Sunday, 31 January 2010

Two rescues

I usually have a very short stop in New York on the way to Tucson. This year there was one day of heavy rain and strong winds. I went with a friend, Martha, to the cinema - a twenty minute walk. Very quickly, the wind and rain got far worse and we were completely soaked through. Broken umbrellas were all over the place. We weren't too far from the cinema when a bus pulled over beside us. The door opened and the driver leaned out. He asked where we were going and told us to get in. Martha said she didn't have her Metro card, but he said she didn't need one on a day like this. There were no other passengers and he had been on his way back to the depot.

As he drove us to the cinema he asked me where I was from and why I was visiting, etc. Martha noticed his accent and asked where he was from. Haiti. We asked about his family, who were all okay.

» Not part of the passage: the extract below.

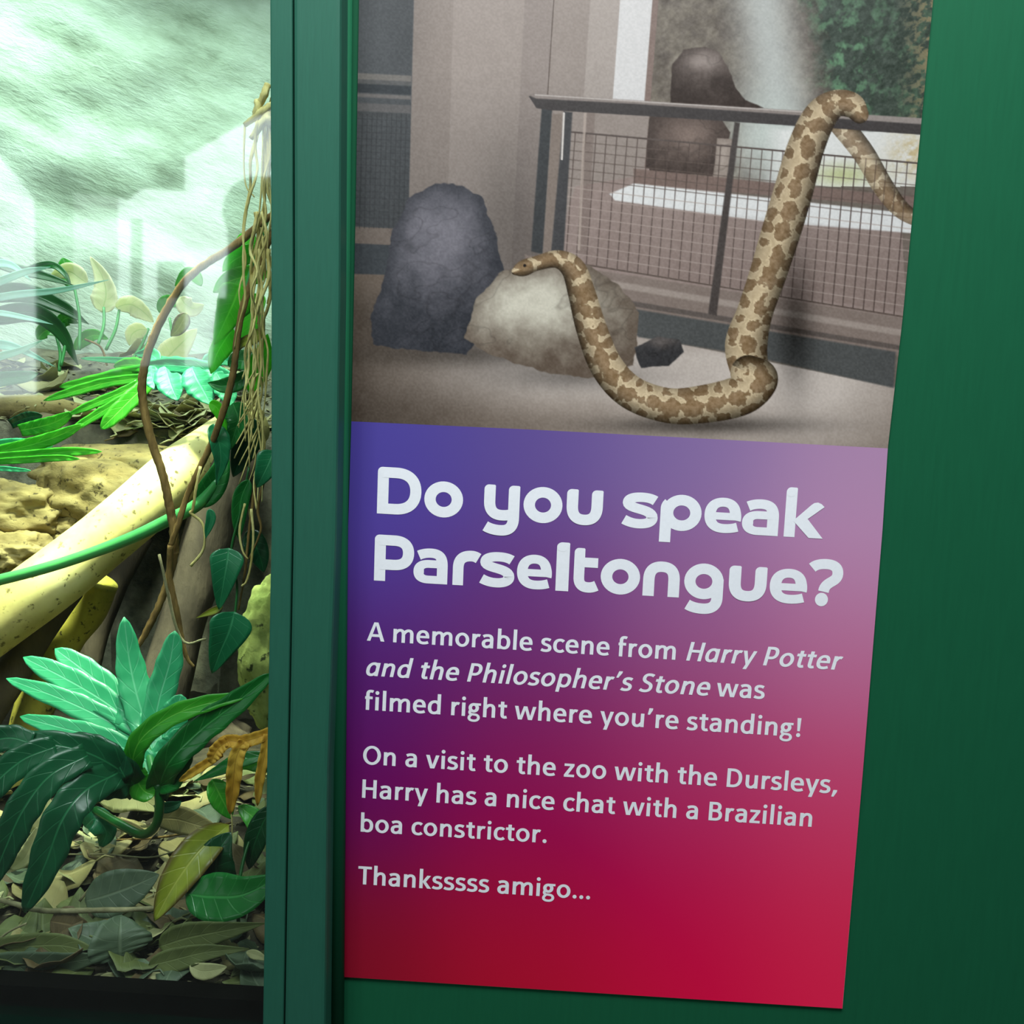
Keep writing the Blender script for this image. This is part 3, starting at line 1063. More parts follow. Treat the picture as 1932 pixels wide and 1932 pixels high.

He said however many images you saw on the television, it couldn't convey how terrible the devastation was. His mother-in-law had found a homeless, orphaned twelve year old girl and taken her in. The driver and his wife had two kids, one who had left home and one who was just about to. They felt they had room in their life for another, so his wife was spending the day faxing copies of her passport from New York to Haiti to allow the girl to come to join them in New York, where they would be able to formally adopt her.

We wished him well and he dropped us off beside the cinema.

Saturday, 30 January 2010

Free spending, not freewheeling

Been at the show in Tucson for a few days now and have nearly finished buying. One more day should see me spent up. Ticked off most of the list, but won't be able to get it all.

The container with my shipping crates has been held in US customs for ages and has still not reached the hotel. The container has been x-rayed, unpacked, and inspected by customs, at their leisure. Not only has this taken up a great deal of time, preventing a number of dealers setting up their selling rooms, but the customs folk charge for each stage of this procedure to add insult to injury. Department of Agriculture were also called into have a look, adding to the delay. They didn't know why. At the moment, everything should be ready to go, but it's now the weekend, meaning nothing more will happen until Monday morning. It's looking like the stuff will finally get here on Tuesday, a week after it was supposed to arrive, and six full selling days lost. Very bad. All it means for me is that I can't load my crates, but for the sellers involved it's a lot of lost trade. A great deal of money gets taken in the first few days of the show, and by the time their stock arrives, many of their customers will have left for home.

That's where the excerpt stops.